Authors: Lynda D. Stone and Tabitha Hart
Publisher:  Cambridge University Press – 125 pages
Book Review by: Sonu Chandiram

Dr. Regina Day Langhout, who wrote the Foreword for this book, says this about Lynda D. Stone, one of the two authors of this book:

“What I most appreciate about the work that Lynda presents in this book is the bridging that she continues to do. Lynda encourages us to engage in analysis from a framework that is broader than one person or even a dyad. She wants us to consider not only teacher-student interactions, or even student-student interactions, but also the social, relational, or contextual dimensions that shape what happens in any setting, including a learning space… 

Specifically, she demands that we consider children as active co-constructors and co-regulators of any space that they inhabit. In other words, through their agency and actions, they co-configure much of the world.
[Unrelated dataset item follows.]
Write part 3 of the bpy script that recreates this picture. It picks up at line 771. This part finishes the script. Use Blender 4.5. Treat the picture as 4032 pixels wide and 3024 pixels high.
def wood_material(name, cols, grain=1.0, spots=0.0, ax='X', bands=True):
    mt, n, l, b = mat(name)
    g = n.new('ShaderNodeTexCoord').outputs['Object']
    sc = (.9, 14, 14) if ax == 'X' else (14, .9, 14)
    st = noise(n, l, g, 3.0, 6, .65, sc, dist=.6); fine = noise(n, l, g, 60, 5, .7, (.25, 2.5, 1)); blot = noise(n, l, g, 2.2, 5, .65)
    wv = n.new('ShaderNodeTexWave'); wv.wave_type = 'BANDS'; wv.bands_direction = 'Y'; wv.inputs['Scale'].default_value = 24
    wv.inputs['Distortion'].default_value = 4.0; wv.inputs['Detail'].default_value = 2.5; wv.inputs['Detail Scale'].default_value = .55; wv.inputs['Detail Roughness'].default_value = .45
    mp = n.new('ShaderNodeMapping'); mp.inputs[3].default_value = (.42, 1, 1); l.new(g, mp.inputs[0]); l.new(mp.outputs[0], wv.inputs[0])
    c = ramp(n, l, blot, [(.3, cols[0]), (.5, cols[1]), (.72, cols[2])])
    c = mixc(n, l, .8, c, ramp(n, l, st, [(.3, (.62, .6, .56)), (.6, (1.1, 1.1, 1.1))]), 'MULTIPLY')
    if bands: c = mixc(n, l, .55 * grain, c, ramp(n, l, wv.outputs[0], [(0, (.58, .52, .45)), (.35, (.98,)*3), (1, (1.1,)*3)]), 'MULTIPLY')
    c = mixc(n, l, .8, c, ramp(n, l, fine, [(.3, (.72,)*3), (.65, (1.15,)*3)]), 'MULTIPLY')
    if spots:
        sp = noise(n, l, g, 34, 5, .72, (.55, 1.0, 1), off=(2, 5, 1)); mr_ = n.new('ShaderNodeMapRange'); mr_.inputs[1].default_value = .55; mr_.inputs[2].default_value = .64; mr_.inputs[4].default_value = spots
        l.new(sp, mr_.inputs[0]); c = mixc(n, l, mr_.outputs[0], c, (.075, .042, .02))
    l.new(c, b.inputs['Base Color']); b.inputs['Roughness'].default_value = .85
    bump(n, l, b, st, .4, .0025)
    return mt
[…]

This however, is the paradox: although children have agency, they also experience tremendous levels of subordination, given the current social construction of childhood in the United States.

Moreover, if children also inhabit other social categories related to race, ethnicity, citizenship status, social class, sexuality, and so on, then they are even more inhibited in exercising their agency.”      

This book is about how all of us, and in particular children, learn to become successful (and hopefully, effective) in social interactions, has this thematic framework: there are numerous sources of learning (e.g. books, communication and entertainment media) as well as platforms: our parents, siblings, members of our larger family, school teachers, guidance counselors, classmates, and much more.

Moreover, some of these sources and platforms reinforce what we have learned before, while others contradict them, and this happens throughout our lives. The system of values we develop, and the level of success we attain in obtaining what we desire (adulation, love, friendship, money, respect, etc.) will depend upon what values we adopt or reject.

This book also takes deep dives into the psychology of learning and reinforcement of values, and informs us what types of interactions make lasting impressions upon us as we are growing.

The list of this book’s chapters provided below gives you the extent of topics covered in it:

 

  • Introduction
  • Self-Regulation in Learning Communities: A Concept in Transition
  • Self-Regulation in Social Contexts
  • From Self-Regulation to a Dynamic Interplay of Regulatory Processes
  • Cultural Processes and Regulatory Processes
  • Cultural-Historical Psychological Theory
  • Fundamental Principles of Human Development
  • Regulatory Processes in Cultural-Historical Psychological Theory
  • CHAT and the Emergence of Regulatory Processes in Activity
  • The Relational Habitus and Regulatory Processes
  • Inter-subjectivity: Beyond Consensus
  • Relatedness and the Relational Habitus
  • Relationship with Others
  • Relationship to Tools
  • Relationship to Tasks
  • Relational Habitus: In Formal and Informal Learning Arenas
  • Relational Habitus in Mr. Minton’s Classroom
  • Relational Habitus in a Playful Learning World
  • Practical-Moral Knowledge and Regulatory Processes
  • Social Order: Implicit and Emergent
  • Moral Order: Implicit and Emergent
  • Toggle Pattern of Shifts: Other-Regulation and Self-Regulation
  • Dynamic Shifting Pattern: Co-Regulation to Self-Regulation
  • Influences of PMK on Behavioral Regulation
  • Identity and Competence Woven Together Through Regulatory Processes
  • Social Identities: Explicit and Implicit
  • Inhabiting a Social Identity: Attaching to Social Categories
  • Inhabiting an Identity of Competency: Formal and Informal Learning Arenas
  • A Formal Learning Arena: Ms. Winter’s Classroom
  • An Informal Learning Arena: The Magical Web in the 5th Dimension
  • Contextual Mood and Regulatory Processes
  • Stance-taking and Mood
  • Emergence of a Contextual Mood
  • Emergent Mood and the Regulation of Attention
  • Problem-Solving Mood and Collaboration
  • Collaborative Problem-Solving Mood Sustained
  • Conclusion

An enlightening and insightful book to say the least, it is well worth a good read

 

Authors:

Lynda D. Stone is Professor of Child and Adolescent Development at California State University in Sacramento, California, where she has received awards for Outstanding Teaching and Community Service. Her research examines teaching-learning practices, with attention to learners from non-dominant communities

Tabitha Hart is Associate Professor of Communication Studies at San Jose State University in San Jose, California. Her research areas include speech codes theory, ethnography of communication, and technology-mediated communication.